I should make multiple posts, I suppose, but I’m taking the shotgun approach and putting the current ideas all in one.
First, the upbeat part, Darlene Ryan‘s Five Minutes More is an excellent read. Darlene writes YA novels, but I enjoy them anyway. Five Minutes More‘s main character is a teenager whose father has committed suicide. We enter at the funeral planning stage and continue from there. We have multiple relationships in play from boyfriend to best friend to half-sister to new found male friend, to mom who’s devastated by the death too and too distracted to help. Darlene seems to handle it all well. While there’s a happy ending, it’s not a perfect future, and I appreciate that more realistic approach. There are threads I’d like to know more about, but there wasn’t a realistic way to pursue them in the novel. I have a minor quibble that the “five minutes more” theme did not continue or reappear after the opening scene. It seemed like it might have a been a touchstone for D’Arcy to use or be reminded of to keep or bring her back on track as she faced some of her trying moments. Minor quibble though. I highly recommend this book. It’s one of my favorite of Darlene’s works.
I’ve fought to disbelieve the notion that the NBA doesn’t like the see the small market Spurs in the playoffs. I’m not saying the Spurs are necessarily contenders this year — but I won’t discount them either; I believe they have the talent and the heart to pull it off. I see a lot of non-calls in the refereeing of the game that makes me wonder sometimes. There’s also a dearth of reporting at the NBA.com level, including zero tweets from @nba (except for one tweet the day the Spurs announced Manu was out for the season and post-season). Let’s just say my suspicion about the NBA’s disingenuousness is increasing.
Finally, we have Earth Day. It’s been around for years. It’s designed to encourage us to pause and reflect upon what we can do to take better care of our planet. Now that there’s been an administration change in Washington, the people who want to take things over the top seem to think they have free reign to implement the most far-fetched of their desires.
On a small scale, at least locally, there’s talk of a seven cent tax on each plastic bag used for purchases. I believe this is intended to encourage us to use reusable shopping bags. I have several problems with this. First, I don’t WANT plastic bags. They’ve been shoved down my throat. I prefer paper, and it seems the only place I can get them easily is the military commissary. If my local authority decides to tax me for plastic bags I don’t want, I’ll be spending even more of my money at my local commissary, where I can get earth-friendly paper bags. Second, if they’re going to charge me for plastic bags, I had better not find them doing the one item per bag and frequent double-bagging I see now. I better not have the extra one that came off the rack by accident either. Third, if I do use a reusable bag and happen to train myself to remember to bring it, impulse shopping will diminish. If I take one bag in with me for the items I plan to pick up, I won’t have room for the three other bags I pick up as I browse the store.

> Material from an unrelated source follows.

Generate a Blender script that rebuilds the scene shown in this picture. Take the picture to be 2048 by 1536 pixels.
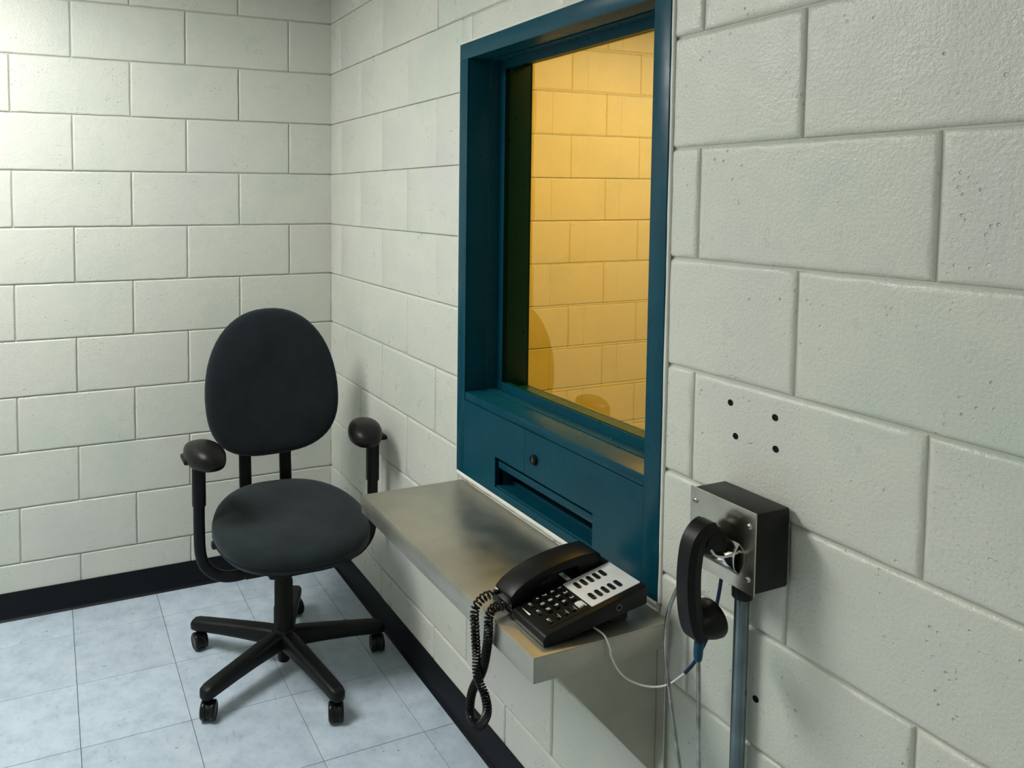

What do I do for “greenness”? Hubby and I maintain 100 acres of woods and hayfield. Twelve of the one hundred acres are hayfield. The rest are natural woods. Eighty-eight acres of continuous birth, growth, death, and decay. We have numerous wild animals: racoons, deer, hogs, foxes, bobcats, snakes, armadilloes, squirrels, rabbits, numerous varieties of birds, and the occasional errant cow. We collect the leaves from our other three properties and spread them on the roadbeds to mulch into the sand and reduce erosion. We grind up tree debris (about half of it) to also spread on the roadbed. We use fallen trees from the ranch for firewood in our fireplace. What has Al Gore done except have a “for show” Prius while he drives around in several SUVs kept running while he gives his “save the planet” speeches?
Which brings the whole carbon credit scam to mind. Mr Gore claims he buys carbon credits to offset his jetsetting and other polluting ways. That consists of claiming someone who isn’t polluting balances out someone who is. It’s a joke. For now, somone’s profiting from it, but it sure seems like a ripoff to me.
Our Central Texas house, built in 1900, has high ceilings and transoms designed to naturally cool the interior. Modern “greenies” would do well to study pre-central air conditioning technology homes for the natural heating and cooling capabilities. Instead of painting over the transoms and tearing out the adjusting mechanisms, they would do well to consider the advantages offered by those capabilities.
Mostly I resent the implication that only the radical environmentalists care about this planet and only their methods will save it from ultimate destruction. Radical environmentalists seem to have some kind of god complex that only they can stop mother nature from her appointed rounds and reverse the natural tendencies of the earth’s heating and cooling cycles. If everyone doesn’t do as they say, we’re all doomed. I hate to break it to you, but we’re all doomed anyway. If not environmentally by a leadership dead set on mortgaging our great-grandchildren’s economic future.
I’m not going to tackle my outrage at the apologists for America. At least not today.